Contundente, a deputada socialista Isabel Moreira acusou o Chega de agir conscientemente contra a honorabilidade do Presidente da República ao acusá-lo de traição à pátria, advertindo que pode estar em causa difamação agravada ao chefe de Estado.
Esta posição foi transmitida por Isabel Moreira na Comissão de Assuntos Constitucionais – e foi depois também realçada pelo deputado do PCP António Filipe -, antes de ter sido rejeitado por larga maioria o projeto de voto de resolução do Chega de condenação às palavras proferidas Presidente da República, Marcelo Rebelo de Sousa, sobre alegada reparação às antigas colónias pelo passado histórico de Portugal.
Para juristas e analistas políticos a acusação do Chega não tem fundamentos e, como diz José Miguel Júdice, a acusação de “traição à pátria” é um “disparate que André Ventura inventou para passarmos dois dias a falar dele”, recordando que o líder do Chega se licenciou em Direito pela Faculdade de Direito da Universidade Nova de Lisboa, com dezanove valores. Em 2013, defendeu a tese de doutoramento em Direito Público pela Faculdade de Direito da Universidade de Cork, na Irlanda, financiada pela Fundação para a Ciência e Tecnologia, tendo criticado, ao contrário do que hoje defende, o “populismo penal” e “estigmatização de minorias”, revelando preocupações com a “expansão dos poderes policiais”.

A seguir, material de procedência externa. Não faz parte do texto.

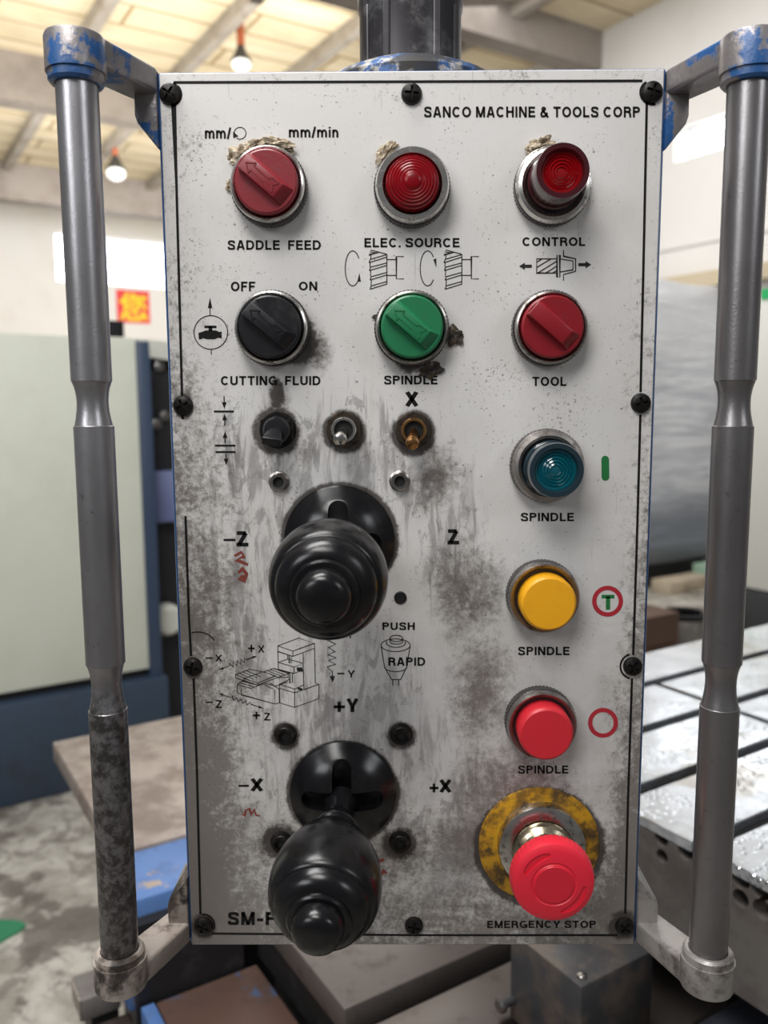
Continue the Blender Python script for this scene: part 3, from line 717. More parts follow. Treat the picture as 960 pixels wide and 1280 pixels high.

Dada a sua formação jurídica, juristas e analistas só podem entender esta posição de Ventura como “ânsia de aparecer” nas televisões, apesar de saber da ‘inexistência jurídica’, que “consiste num valor negativo de um ato jurídico público traduzido na total inaptidão do mesmo ato para produzir quaisquer efeitos jurídicos, pelo facto de lhe faltarem os requisitos mais elementares de identificação e de imputação à vontade de um órgão público”.
Acção mediática
Aliás, segundo Paulo Saragoça da Matta, é “completamente impossível” que tenha sucesso uma ação criminal contra o Presidente da república com o fundamento de traição à pátria.
O especialista em Direito Penal explicou, à Rádio Renascença, que não acha credível que algum procurador dê seguimento a uma ação que o Chega tem anunciado que está a ponderar.
“Não está preenchido o crime de traição à pátria. O Presidente da República não ofereceu parte do território nacional ou independentizar parte do território, não tentou entregar a soberania a outro Estado”, explica o especialista em Direito Penal.
O Chega, recorde-se, revelou na Assembleia da República, que entregará nas próximas horas a iniciativa para o processo ao Presidente. Enquanto isso, na comissão de Assuntos Constitucionais, a deputada socialista Isabel Moreira acusou o Chega de agir conscientemente contra a honorabilidade do Presidente da República ao acusá-lo de traição à pátria. A mesma posição foi também defendida pelo deputado do PCP António Filipe -, antes de ter sido rejeitado por larga maioria o projeto de voto de resolução do Chega de condenação das palavras proferidas Presidente da República, Marcelo Rebelo de Sousa, sobre alegada reparação às antigas colónias pelo passado histórico de Portugal.
Na votação, a iniciativa do Chega foi reprovada por todas as restantes forças políticas representadas na Comissão de Assuntos Constitucionais: PSD, PS, Iniciativa Liberal, Bloco de Esquerda, PCP, Livre e PAN. Isabel Moreira defendeu que esta iniciativa, se não fosse um projeto de voto, nem teria sido admitida a discussão, já que o órgão Assembleia da República não pode condenar a Presidência da República. “Há separação de poderes, mas o Chega finge que não sabe isso. Está apenas na jogatana política”, atacou. Mas a constitucionalista foi mais longe: “O Chega age conscientemente contra a honorabilidade do Presidente da República”, o que configura algo de “altamente difamatório e até de forma gravosa”.
Pela parte do Chega, Rodrigo Taxa defendeu que “Portugal é um construtor de nações” e que o Presidente da República “ignorou os retornados do ultramar e os antigos combatentes”. Logo a seguir, ouviu a deputada do Bloco de Esquerda Joana Mortágua dizer-lhe que “traição à pátria é uma coisa muito séria para um partido como o Chega estar a brincar com ela só para fazer guerrilha política ao Presidente da República”.
O que é crime de traição à pátria?
Segundo constitucionalistas, André Ventura “sabe muito bem” e, por isso, não conseguem entender o “que pretende”, porque o crime de traição à pátria só se aplica a um titular de cargo político que “com flagrante desvio ou abuso das suas funções ou com grave violação dos inerentes deveres, ainda que por meio não violento nem de ameaça de violência, tentar separar da Mãe-Pátria, ou entregar a país estrangeiro.
É também crime “submeter a soberania estrangeira, o todo ou uma parte do território português, ofender ou puser em perigo a independência do País”.
A punição por este crime é de uma pena de prisão entre dez a quinze anos.